**Data rows:**
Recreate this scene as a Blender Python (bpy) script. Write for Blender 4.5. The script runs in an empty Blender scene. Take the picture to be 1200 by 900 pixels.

==

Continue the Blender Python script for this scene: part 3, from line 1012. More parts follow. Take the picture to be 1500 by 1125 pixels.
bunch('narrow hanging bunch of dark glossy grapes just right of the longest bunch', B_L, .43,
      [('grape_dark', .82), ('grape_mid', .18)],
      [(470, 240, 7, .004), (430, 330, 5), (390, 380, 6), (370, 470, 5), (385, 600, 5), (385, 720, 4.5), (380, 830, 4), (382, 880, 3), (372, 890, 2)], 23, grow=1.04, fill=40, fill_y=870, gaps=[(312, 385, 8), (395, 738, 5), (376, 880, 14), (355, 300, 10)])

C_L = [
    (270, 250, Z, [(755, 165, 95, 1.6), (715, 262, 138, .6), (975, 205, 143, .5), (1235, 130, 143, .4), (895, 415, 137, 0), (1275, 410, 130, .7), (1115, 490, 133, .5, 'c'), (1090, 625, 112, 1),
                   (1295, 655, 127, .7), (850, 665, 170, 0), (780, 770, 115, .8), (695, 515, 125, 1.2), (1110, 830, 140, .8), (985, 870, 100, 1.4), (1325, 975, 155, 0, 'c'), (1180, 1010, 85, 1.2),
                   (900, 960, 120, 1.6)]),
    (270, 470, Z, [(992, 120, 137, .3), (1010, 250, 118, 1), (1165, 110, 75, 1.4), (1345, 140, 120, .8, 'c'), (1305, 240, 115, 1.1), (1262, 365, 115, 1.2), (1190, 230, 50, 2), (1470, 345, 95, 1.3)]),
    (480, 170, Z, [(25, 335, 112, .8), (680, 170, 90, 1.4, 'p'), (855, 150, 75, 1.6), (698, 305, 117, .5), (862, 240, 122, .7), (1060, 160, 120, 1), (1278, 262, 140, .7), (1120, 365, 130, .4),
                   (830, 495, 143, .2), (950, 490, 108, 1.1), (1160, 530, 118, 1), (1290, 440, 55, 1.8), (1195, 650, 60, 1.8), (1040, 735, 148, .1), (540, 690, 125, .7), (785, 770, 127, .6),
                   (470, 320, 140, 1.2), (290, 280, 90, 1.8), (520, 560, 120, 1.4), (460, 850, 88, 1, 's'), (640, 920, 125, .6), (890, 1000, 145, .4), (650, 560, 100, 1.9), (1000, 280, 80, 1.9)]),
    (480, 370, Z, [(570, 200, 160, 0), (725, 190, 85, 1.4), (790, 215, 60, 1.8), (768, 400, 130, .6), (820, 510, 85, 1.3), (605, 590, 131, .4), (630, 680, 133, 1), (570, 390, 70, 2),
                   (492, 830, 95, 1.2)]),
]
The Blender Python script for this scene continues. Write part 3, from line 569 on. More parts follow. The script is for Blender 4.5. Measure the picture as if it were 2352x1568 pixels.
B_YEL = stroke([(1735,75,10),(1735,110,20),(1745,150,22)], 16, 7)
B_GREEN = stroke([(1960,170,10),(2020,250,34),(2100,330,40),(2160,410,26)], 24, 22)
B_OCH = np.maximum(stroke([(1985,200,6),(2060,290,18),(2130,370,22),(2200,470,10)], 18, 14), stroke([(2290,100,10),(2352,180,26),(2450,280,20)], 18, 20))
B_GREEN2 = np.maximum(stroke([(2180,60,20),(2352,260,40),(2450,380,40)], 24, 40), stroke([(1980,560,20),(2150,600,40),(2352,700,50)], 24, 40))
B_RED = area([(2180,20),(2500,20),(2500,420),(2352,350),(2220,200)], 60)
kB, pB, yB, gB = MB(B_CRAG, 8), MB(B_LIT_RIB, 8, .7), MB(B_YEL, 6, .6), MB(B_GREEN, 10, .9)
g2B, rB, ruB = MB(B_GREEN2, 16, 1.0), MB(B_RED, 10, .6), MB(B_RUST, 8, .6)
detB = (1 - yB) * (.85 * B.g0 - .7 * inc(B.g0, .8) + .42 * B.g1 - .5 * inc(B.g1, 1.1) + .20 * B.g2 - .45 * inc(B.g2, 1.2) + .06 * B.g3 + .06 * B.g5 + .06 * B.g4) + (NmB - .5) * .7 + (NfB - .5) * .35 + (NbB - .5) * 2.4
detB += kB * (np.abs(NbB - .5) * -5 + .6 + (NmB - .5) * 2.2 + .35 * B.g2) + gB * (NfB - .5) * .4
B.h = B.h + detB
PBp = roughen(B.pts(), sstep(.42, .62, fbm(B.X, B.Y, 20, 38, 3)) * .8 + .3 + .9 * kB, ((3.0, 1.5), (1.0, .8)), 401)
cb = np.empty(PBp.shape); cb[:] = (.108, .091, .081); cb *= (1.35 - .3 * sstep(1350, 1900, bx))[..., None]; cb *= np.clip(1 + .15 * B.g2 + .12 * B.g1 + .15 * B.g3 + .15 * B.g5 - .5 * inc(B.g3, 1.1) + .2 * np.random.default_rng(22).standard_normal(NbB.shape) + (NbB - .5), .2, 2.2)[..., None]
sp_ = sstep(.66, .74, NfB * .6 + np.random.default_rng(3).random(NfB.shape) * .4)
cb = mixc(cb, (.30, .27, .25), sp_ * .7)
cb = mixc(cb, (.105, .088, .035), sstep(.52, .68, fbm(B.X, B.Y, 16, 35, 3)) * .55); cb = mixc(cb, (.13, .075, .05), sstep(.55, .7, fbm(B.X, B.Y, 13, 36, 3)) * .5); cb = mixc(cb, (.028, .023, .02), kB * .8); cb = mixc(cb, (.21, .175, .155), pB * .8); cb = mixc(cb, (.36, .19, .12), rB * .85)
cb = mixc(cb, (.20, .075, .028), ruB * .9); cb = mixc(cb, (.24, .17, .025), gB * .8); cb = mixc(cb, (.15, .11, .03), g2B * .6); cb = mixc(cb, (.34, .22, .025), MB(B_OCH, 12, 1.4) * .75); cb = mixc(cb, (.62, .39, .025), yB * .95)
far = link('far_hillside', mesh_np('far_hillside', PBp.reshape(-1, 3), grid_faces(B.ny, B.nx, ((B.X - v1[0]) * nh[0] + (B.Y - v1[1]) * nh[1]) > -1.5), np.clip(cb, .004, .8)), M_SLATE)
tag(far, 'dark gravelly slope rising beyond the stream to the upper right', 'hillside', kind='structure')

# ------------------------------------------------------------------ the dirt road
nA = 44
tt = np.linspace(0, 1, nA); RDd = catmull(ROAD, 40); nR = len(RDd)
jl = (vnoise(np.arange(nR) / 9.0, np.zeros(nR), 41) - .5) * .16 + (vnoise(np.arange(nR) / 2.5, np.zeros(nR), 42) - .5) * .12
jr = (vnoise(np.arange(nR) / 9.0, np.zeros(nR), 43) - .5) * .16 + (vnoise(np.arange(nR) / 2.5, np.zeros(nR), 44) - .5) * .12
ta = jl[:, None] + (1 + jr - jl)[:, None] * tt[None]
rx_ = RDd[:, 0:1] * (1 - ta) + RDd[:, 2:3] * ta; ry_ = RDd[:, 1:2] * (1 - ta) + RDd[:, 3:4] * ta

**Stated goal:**
Using the listing, collect all lines in which the string "picture" is found.

**Result of this task:**
Recreate this scene as a Blender Python (bpy) script. Write for Blender 4.5. The script runs in an empty Blender scene. Take the picture to be 1200 by 900 pixels.
Continue the Blender Python script for this scene: part 3, from line 1012. More parts follow. Take the picture to be 1500 by 1125 pixels.
The Blender Python script for this scene continues. Write part 3, from line 569 on. More parts follow. The script is for Blender 4.5. Measure the picture as if it were 2352x1568 pixels.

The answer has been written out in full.